Malgré tous les efforts ukrainiens donc, ce projet reste critiqué, en premier lieu parce qu'il relève de la mystification historique. En effet, lors de la famine du début des années 30, des millions de paysans sont morts non seulement en Ukraine, mais aussi en Russie et au Kazakhstan. De plus, la famine touchait avant tout les villages, et non pas les villes, en Ukraine comme ailleurs. Les mémoires de l'ancien fonctionnaire soviétique ukrainien Viktor Kravtchenko témoignent de cette réalité. Comment peut-on donc qualifier de génocide une politique qui a mené à la mort de millions de paysans de différentes régions et de différentes appartenances ethniques? Si les Ukrainiens ont été si durement touché, ce n'est pas parce qu'ils étaient ukrainiens, mais plutôt parce qu'il y a avait là-bas plus de paysans. Ce qui est étrange, c'est que le président Iouchtchenko ne refuse pas de reconnaître que beaucoup d'autres sont morts ailleurs qu'en Ukraine. Mais il ne démord pas de l'idée de faire reconnaître 'son' génocide.

En refusant de reconnaître complètement la réalité de la famine organisée, le Kremlin joue le jeu des nationalistes ukrainiens. Plutôt que de désamorcer l'affaire en commémorant ses propres victimes de la famine, la Russie préfère encore une fois protéger le passé soviétique. En se réclamant du passé soviétique, la Russie actuelle donne une touche encore plus 'russe' à l'Union Soviétique. Il faut bien noter qu'à l'époque, Staline, un Géorgien, dirigeait, avec d'autres Caucasiens, Russes, Ukrainiens, Baltes, Juifs, etc.. Les peuples des pays post-soviétiques ont en général de la difficulté à reconnaître que de si nombreux concitoyens ont participé au projet soviétique. Ils préfèrent le mythe simpliste de l'occupation russe.

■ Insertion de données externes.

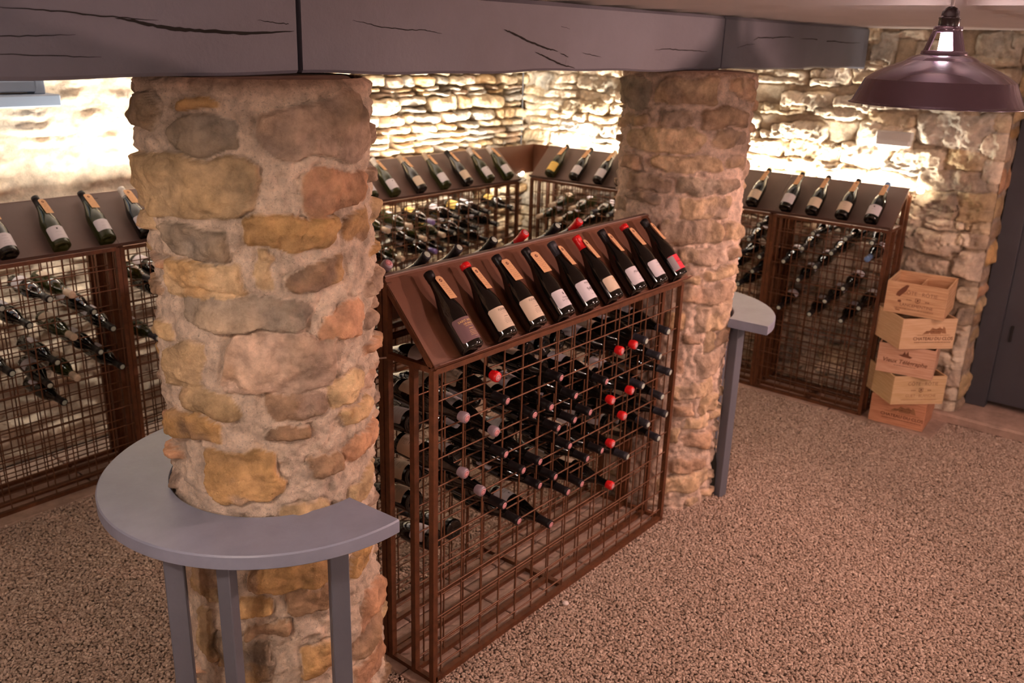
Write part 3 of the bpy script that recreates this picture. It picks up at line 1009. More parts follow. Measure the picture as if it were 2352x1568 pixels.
def cap_mesh(kind):
    if ('c', kind) in _bm:
        return _bm[('c', kind)]
    spec = {'black': (M_CAPB, .232, 0, M_DISC), 'char': (M_CAPG, .232, 0, M_DISCG), 'red': (M_CAPR, .262, 1, M_DISC), 'redfull': (M_CAPR, .232, 0, M_DISC), 'mauve': (M_CAPP, .262, 1, M_DISC),
            'cream': (M_CAPC, .225, 0, M_CAPC), 'white': (M_CAPW, .228, 0, M_CAPW), 'blue': (M_CAPN, .228, 0, M_CAPN), 'violet': (M_CAPV, .228, 0, M_CAPV), 'shortblack': (M_CAPB, .255, 0, M_CAPB),
            'dark': (M_CAPB, .235, 0, M_DISCG), 'redcap': (M_CAPR, .270, 1, M_CAPR)}[kind]
    m, z0, wax, disc = spec
    b = MB()
    b.lathe(wax_prof(z0) if wax else cap_prof(z0), 20, caps=False)
    b.cur = 1
    b.lathe([(.0118, .2925), (.0118, .2934), (.0085, .2936)], 18, caps=False)
    b.cur = 2
    b.lathe([(.0085, .2936), (.0065, .2936)], 18, caps=False)
    b.cur = 1
    b.lathe([(.0065, .2936), (.0001, .2937)], 18, caps=False)
    b.cur = 0
    b.lathe([(.0165, .2912), (.0100, .2928), (.0001, .2930)], 16, caps=False)
    me = new_mesh('capsule', b.v, b.f, [m, disc, M_CAPRING if disc is M_DISC else disc], b.m, b.s)
    _bm[('c', kind)] = me
    return me


def curved(b, V, F, r, u0=0.0, z0=0.0, theta=0.0):
    P = []
    for (x, y) in V:
        t = theta + (x + u0) / .041
        P.append((r * math.sin(t), -r * math.cos(t), y + z0))
    b.add(P, F)


def label_mesh(paper, z0, z1, half_w, texts=(), corner=.006, second=None, inks=(M_INK, M_INKG, M_INKY)):
    """paper label wrapped round the body, its middle facing local -Y; texts = (string, x, z, size, ink, shear)"""
    b = MB()
    n = 22
    V = []
    for i in range(n + 1):
        x = -half_w + 2 * half_w * i / n
        k = max(0, abs(x) - (half_w - corner))
        dz = corner - math.sqrt(max(0, corner ** 2 - k ** 2)) if k > 0 else 0
        V += [(x, z0 + dz), (x, z1 - dz)]
    F = [(2 * i, 2 * i + 2, 2 * i + 3, 2 * i + 1) for i in range(n)]
    curved(b, V, F, .0414)
    mats = [paper] + list(inks) + ([second[0]] if second else [])
    if second:
        b.cur = 4
        V2 = [(second[1] + (second[2] - second[1]) * i / 6, zz) for i in range(7) for zz in (second[3], second[4])]
        curved(b, V2, [(2 * i, 2 * i + 2, 2 * i + 3, 2 * i + 1) for i in range(6)], .0416)
    for t in texts:
        if t[0] == '#rect':
            _, x, z, wd, hh, ink = t
            b.cur = ink
            curved(b, [(x - wd / 2, z - hh / 2), (x + wd / 2, z - hh / 2), (x + wd / 2, z + hh / 2), (x - wd / 2, z + hh / 2)], [(0, 1, 2, 3)], .0418)
        elif t[0] == '#line':
            _, x, z, wd, hh, ink = t
            b.cur = ink
            q = random.Random(int(z * 1e5) + int(wd * 1e4))
            k = x - wd / 2
            while k < x + wd / 2:
                L = q.uniform(.002, .006)
                L = min(L, x + wd / 2 - k)
                curved(b, [(k, z - hh / 2), (k + L, z - hh / 2), (k + L, z + hh / 2), (k, z + hh / 2)], [(0, 1, 2, 3)], .0418)
                k += L + .0012
        else:
            s, x, z, size, ink, shear = t
            b.cur = ink
            V, F = text_mesh(s, size, shear)
            curved(b, V, F, .0418, x, z)
    return new_mesh('label', b.v, b.f, mats, b.m, b.s)


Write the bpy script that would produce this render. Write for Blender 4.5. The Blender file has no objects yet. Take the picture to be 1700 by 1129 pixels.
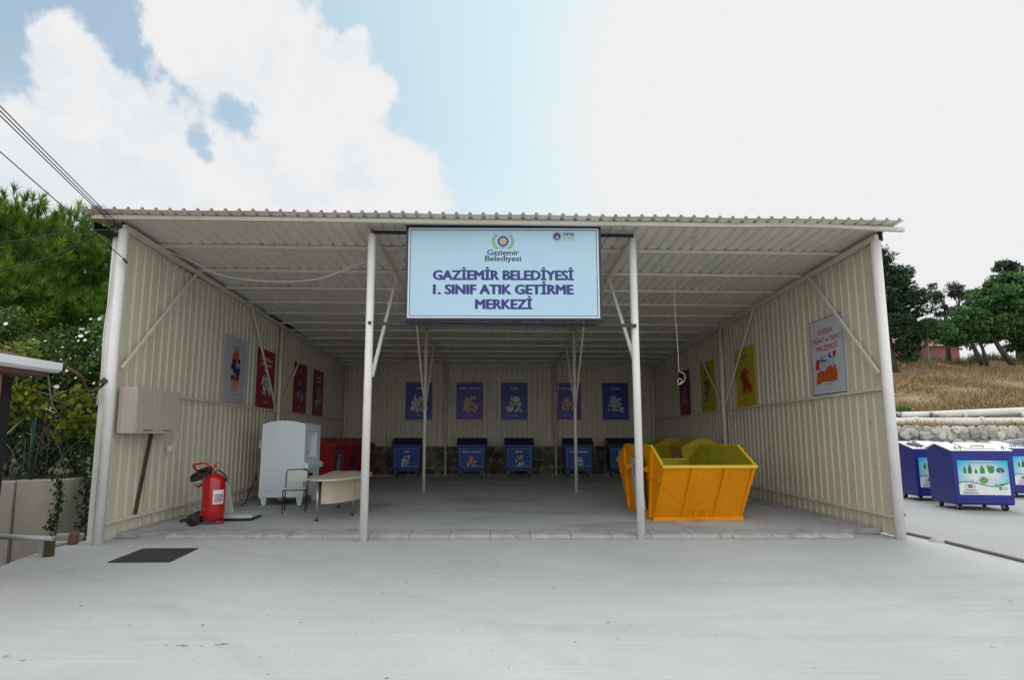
import bpy, math, random
import numpy as np
from mathutils import Vector, Matrix
R = math.radians
random.seed(7); rng = np.random.default_rng(7)
sc = bpy.context.scene
col = sc.collection

# ------------------------------------------------------------ camera, sky, sun, exposure
cam_d = bpy.data.cameras.new('camera'); cam = bpy.data.objects.new('camera', cam_d); col.objects.link(cam)
cam.location = (0, 0, 1.5); cam.rotation_euler = (R(90 + 6.622), 0, 0)
cam_d.sensor_width = 36; cam_d.lens = 870 / 1700 * 36
cam_d.shift_x = 21 / 1700; cam_d.shift_y = 59.5 / 1700
cam_d.clip_start = .05; cam_d.clip_end = 1500
sc.camera = cam
sc.view_settings.view_transform = 'Standard'; sc.view_settings.look = 'None'
sc.view_settings.exposure = 0.26; sc.view_settings.gamma = 1
SUN_EL, SUN_AZ = 62, 25          # the sun stands behind the shed, veiled by cloud; azimuth clockwise from +Y
sdir = Vector((math.cos(R(SUN_EL)) * math.sin(R(SUN_AZ)), math.cos(R(SUN_EL)) * math.cos(R(SUN_AZ)), math.sin(R(SUN_EL))))
sun_d = bpy.data.lights.new('sun', 'SUN'); sun = bpy.data.objects.new('sun', sun_d); col.objects.link(sun)
sun_d.energy = 1.2; sun_d.angle = R(24); sun_d.color = (1, .97, .92)
sun.rotation_euler = (-sdir).to_track_quat('-Z', 'Y').to_euler(); sun.location = (20, 30, 60)

world = bpy.data.worlds.new('World'); sc.world = world; world.use_nodes = True
wt = world.node_tree; wt.nodes.clear()
def wn(t, **k):
    n = wt.nodes.new(t)
    for a, b in k.items(): setattr(n, a, b)
    return n
def wmath(op, a, b=None, c=None, clamp=False):
    n = wn('ShaderNodeMath', operation=op, use_clamp=clamp)
    for i, x in enumerate((a, b, c)):
        if x is None: continue
        if isinstance(x, (int, float)): n.inputs[i].default_value = x
        else: wt.links.new(x, n.inputs[i])
    return n.outputs[0]
def wramp(x, lo, hi):
    n = wn('ShaderNodeMapRange', interpolation_type='SMOOTHSTEP')
    wt.links.new(x, n.inputs[0]); n.inputs[1].default_value = lo; n.inputs[2].default_value = hi
    return n.outputs[0]
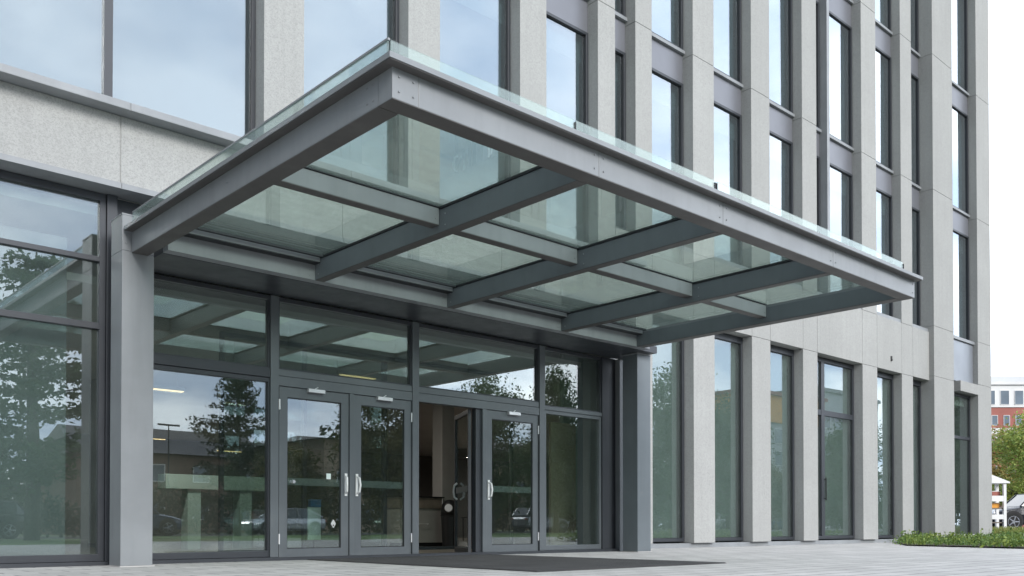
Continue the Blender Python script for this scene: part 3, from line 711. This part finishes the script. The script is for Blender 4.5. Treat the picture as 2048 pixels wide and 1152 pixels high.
def tree_meshes(kind, seed, leafm):
    rng = random.Random(seed); tr = MB(); cr = MB(); H = 9.0
    def limb(p0, p1, r0, r1, sag=.0):
        mid = (p0+p1)*.5 + Vector((rng.uniform(-.15,.15), rng.uniform(-.15,.15), sag))
        tr.path([p0, mid, p1], [r0, (r0+r1)*.5, r1], 6)
    if kind == 'conifer':
        tr.path([(0,0,0), (.04,.02,2.5), (0,.05,6), (.03,0,H)], [.17,.14,.08,.02], 8)
        z = 1.5
        while z < H-.2:
            L = (H-z)**.8*.50*rng.uniform(.6, 1.25)+.25
            for k in range(rng.randint(3, 5)):
                an = rng.uniform(0, 6.28); dr = Vector((math.cos(an), math.sin(an), rng.uniform(-.05,.4)))
                l = L*rng.uniform(.6, 1.15); p1 = Vector((0,0,z))+dr*l
                limb(Vector((0,0,z)), p1, .035, .008, .06)
                m = int(6+l*9)
                for q in range(m):
                    t = (q+1.5)/(m+.5); c = Vector((0,0,z)).lerp(p1, t) + Vector((rng.gauss(0,.10), rng.gauss(0,.10), -.06+rng.gauss(0,.07)))
                    leafquads(cr, c, 7, .30, .19, rng, .4)
            z += rng.uniform(.24, .46)
    else:
        tr.path([(0,0,0), (.05,.03,1.2), (0,.1,2.6), (.1,0,5.5), (0.05,.05,H*.92)], [.20,.16,.13,.07,.02], 8)
        wide = {'round': 2.6, 'column': 1.65, 'loose': 2.2}[kind]
        tips = []
        for k in range(40):
            z = rng.uniform(1.1, H*.86); u = (z-1.2)/(H-1.2)
            prof = (math.sin(math.pi*min(1, .16+u*.86))**.7) if kind != 'column' else (1-u)**.65+.12
            an = k*2.4+rng.uniform(-.5,.5); l = wide*prof*rng.uniform(.6, 1.15)
            p0 = Vector((.05,.05,z)); p1 = p0+Vector((math.cos(an)*l, math.sin(an)*l, l*rng.uniform(.25,.8)))
            limb(p0, p1, .06*(1-u)+.02, .01, -.05)
            for q in range(5):
                t = rng.uniform(.35, 1); tips.append(p0.lerp(p1, t)+Vector((rng.gauss(0,.28), rng.gauss(0,.28), rng.gauss(0,.25))))
        for k in range(7): tips.append(Vector((rng.gauss(0,.25), rng.gauss(0,.25), H*rng.uniform(.84, 1.0))))
        for c in tips: leafquads(cr, c, {'round': 90, 'column': 80, 'loose': 64}[kind], rng.uniform(.5, 1.0), {'round': .215, 'column': .21, 'loose': .21}[kind], rng, .85)
    return tr, cr

TREE = {}
def tree(key, kind, seed, leafm, name, loc, sc, rz, label, group):
    if key not in TREE:
        tr, cr = tree_meshes(kind, seed, leafm)
        o = thing(name, loc, label, 'tree', group, rz, world=False)
        tr.build('trunk', M['bark'], o, smooth=True); cr.build('crown', M[leafm], o)
        TREE[key] = o
    else:
        o = copy_tree(TREE[key]); o.location = loc; o.rotation_euler = (0, 0, rz); tag(o, label, 'tree', group)
    o.scale = sc; return o
G1 = 'trees across the lawn mirrored in the glass'
tree('con', 'conifer', 3, 'leaf_dark', 'conifer_tree', (19.8, -18, 0), (1.05, 1.05, .93), .3, 'ragged dark conifer across the lawn mirrored in the wide pane left of the doors', G1)
tree('cog', 'conifer', 9, 'leaf_green', 'conifer_tree', (10.2, -15.5, 0), (1.75, 1.75, 1.22), 1.0, 'broad green conifer across the lawn mirrored in the glazing left of the column', G1)
tree('grn', 'round', 5, 'leaf_green', 'broadleaf_tree', (5.5, -24, 0), (1.2, 1.2, .9), 1.6, 'round green tree behind the broad green conifer', G1)
tree('oli', 'round', 11, 'leaf_olive', 'broadleaf_tree', (31.5, -22.5, 0), (1.25, 1.25, .95), 2.0, 'olive brown autumn tree mirrored in the second door', G1)
tree('loo', 'loose', 8, 'leaf_green', 'broadleaf_tree', (35.6, -18, 0), (1.0, 1.0, 1.03), .6, 'loose green tree mirrored under the canopy in the pane above the last door', G1)
tree('col', 'column', 21, 'leaf_green', 'slender_tree', (41.2, -18, 0), (1.0, 1.0, 1.2), .2, 'slender open crowned tree mirrored in the last pane right of the doors', G1)
tree('col', 'column', 21, 'leaf_green', 'slender_tree', (51.3, -15, 0), (1.35, 1.35, 1.32), 2.2, 'tall slender tree mirrored in the window beside the right column', G1)
tree('grn', 'round', 5, 'leaf_green', 'broadleaf_tree', (58.5, -15, 0), (1.1, 1.1, 1.12), 3.0, 'round green tree mirrored in the second stone framed window', G1)
tree('oli', 'round', 11, 'leaf_olive', 'broadleaf_tree', (67, -17, 0), (1.0, 1.0, .62), 4.0, 'low olive tree mirrored in the third stone framed window', G1)
tree('loo', 'loose', 8, 'leaf_green', 'broadleaf_tree', (70.5, -12, 0), (1.3, 1.3, 1.0), 5.0, 'loose green tree mirrored in the glazed side door', G1)
tree('grn', 'round', 5, 'leaf_green', 'broadleaf_tree', (86, -12, 0), (1.3, 1.3, 1.0), .9, 'green tree mirrored in the window right of the glazed side door', G1)
tree('grn', 'round', 5, 'leaf_green', 'broadleaf_tree', (80, -17, 0), (1.3, 1.3, .8), 1.9, 'low wide green tree mirrored between the side door and the next window', G1)
tree('grn', 'round', 5, 'leaf_green', 'broadleaf_tree', (100, -14, 0), (2.2, 2.2, 1.75), 2.9, 'very tall green tree mirrored in the corner window', G1)
tree('grn', 'round', 5, 'leaf_green', 'broadleaf_tree', (113, -17, 0), (2.2, 2.2, 1.6), 5.2, 'very tall green tree farthest along the lawn', G1)
tree('oli', 'round', 11, 'leaf_olive', 'broadleaf_tree', (26.0, -24.5, 0), (1.0, 1.0, .55), .4, 'low olive tree beside the brown house mirrored in the first door', G1)
tree('grn', 'round', 5, 'leaf_green', 'broadleaf_tree', (47, -24, 0), (1.4, 1.4, .85), 4.4, 'wide green tree behind the parked cars mirrored in the last door', G1)
G2 = 'autumn trees beyond the building corner'
tree('aut', 'loose', 31, 'leaf_autumn', 'autumn_tree', (58.5, 18.9, .25), (1.05, 1.05, .74), 1.1, 'green and orange tree over the black car at the building corner', G2)
tree('red', 'loose', 41, 'leaf_red', 'autumn_tree', (73, 25.3, .25), (1.25, 1.25, .85), .2, 'reddish tree behind the green and orange one before the red building', G2)
tree('aut', 'loose', 31, 'leaf_autumn', 'autumn_tree', (60, 12.5, .25), (1, 1, .8), 2.7, 'autumn tree farther right along the parking', G2)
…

La création de ce génocide n'était que la pièce principale d'une tentative de condamner une fois pour toutes le passé soviétique. D'une façon un peu pathétique, Viktor Iouchtchenko a voulu dernièrement faire une sorte de procès de Nuremberg du communisme. Peut-être cherchait-il désespérément à obtenir plus de voix au premier tour des élections. Il n'en reste pas moins qu'un tribunal kiévien a condamné pour crime contre l'humanité Staline, Molotov, Kaganovitch et autres dirigeants soviétiques. Dans le jugement, il est ajouté qu'ils avaient comme objectif l'annihilation physique de la nation ukrainienne. Comme les 'condamnés' sont morts, l'affaire est close.

Le plus récent chapitre du projet de Iouchtchenko concernant la mémoire collective ukrainienne s'est écrit il y a peu. Parmi les dernières décisions du président, il y a la décoration de Stepan Bandera comme héros de l'Ukraine à titre posthume. Ce geste vient couronner toutes les tentatives de célébrer un mouvement nationaliste ukrainien qui se serait toujours battu pour la liberté de la nation. Bandera faisait partie de l'Association des Nationalistes Ukrainiens (ANU) dans l'est de la Pologne dans les années 30, là où habitait une forte population ukrainienne. Dans leur lutte contre l'État polonais, Bandera et les autres de l'ANU eurent recours au sabotage et à des assassinats ciblés. Par la suite, ils collaborèrent avec les Nazis dans leur lutte pour chasser Polonais, Juifs, Russes et Hongrois des régions ukrainiennes et détruire le régime soviétique.

Bandera est une figure très controversée, tout comme l'ANU et l'armée insurrectionnelle ukrainienne (AIU). En effet, en collaborant avec les Nazis et en étant intégré dans des formations SS, les nationalistes ukrainiens ont massacré de nombreux Juifs et autres civils. Même si l'anti-sémitisme n'était pas au cœur du mouvement et ne faisait pas l'unanimité, les Juifs étaient vus comme les supports du régime moscovite et les ennemis du peuple ukrainien. Le gouvernement polonais a très fortement réagi au décret présidentiel, rappelant non seulement le passé terroriste de Bandera, mais aussi le massacre de plusieurs milliers de civils polonais (environ 50 000) par l'AIU en 1943-1944. Plusieurs protestations officielles ainsi que manifestations ont eu lieu en Pologne, ce qui a poussé les nationalistes ukrainiens à organiser des manifestations anti-polonaises. Bref Iouchtchenko a lancé un pavé dans la marre des relations polono-ukrainiennes avant de laisser sa place!

Il est dur d'évaluer l'impact que tous les efforts de réécriture historique auront sur la mémoire collective ukrainienne. De plus, il est probable que les prochaines années seront marquées par un retour vers une vision un peu moins extrémiste sous l'égide de Viktor Ianoukovitch, le gagnant des dernières élections. Il est à parier que l'Ukraine restera encore longtemps divisée sur les questions historiques, tout comme politiques.